Why does he attend few movie-industry functions?
Gossips prey on the visible.
“I live permanently within myself,” Grant says.
At an age when
most men collect the benefits of family, Grant still invests.
Jennifer, the only child of a man who wanted many, is his
just 90 days each year (she lives with her mother, Dyan Cannon).
Toward Jennifer, a sparkling four, Grant is totally the new
father – a man in his seventh decade with the seeming strength
of a parent 40 years younger.
I first met Grant
on the floor of his apartment in a New York hotel, tumbling with his child.
He was most unimpeccable.
Hair tousled, shirttail edging out, tie undone, he was
laughing uproariously. Later:
“Jennifer is my life today.
I plan around her, where she is, when I may have her.”

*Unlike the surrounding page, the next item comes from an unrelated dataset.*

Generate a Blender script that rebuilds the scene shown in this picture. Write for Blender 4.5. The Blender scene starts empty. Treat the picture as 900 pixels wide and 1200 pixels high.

Grant does not say it, but one suspects his only really
happy moments are with her. “I
am not at all proud of my marriage record,” he says candidly.
(He was divorced four times.)
“But I have wanted a family for years.
I finally have one in this child.
I will do what I can for her.”
What will he tell
her as he watches her grow? “I
want Jennifer to give one man love and confidence and help.
It has taken me many years to learn that.
I was playing a different game entirely.
My wives and I were never one.
We were competing. I
will advise Jennifer to love someone and to be loved.
Anything else she may get in her life as a bonus.
As a very private
man who may never be seen again as an entertainer, Cary Grant now
spends a good deal of his time looking for private places where he
can be with his child. Because
after 72 successful movies and 53 glamorous leading ladies and
untold millions of dollars, that’s really all there is.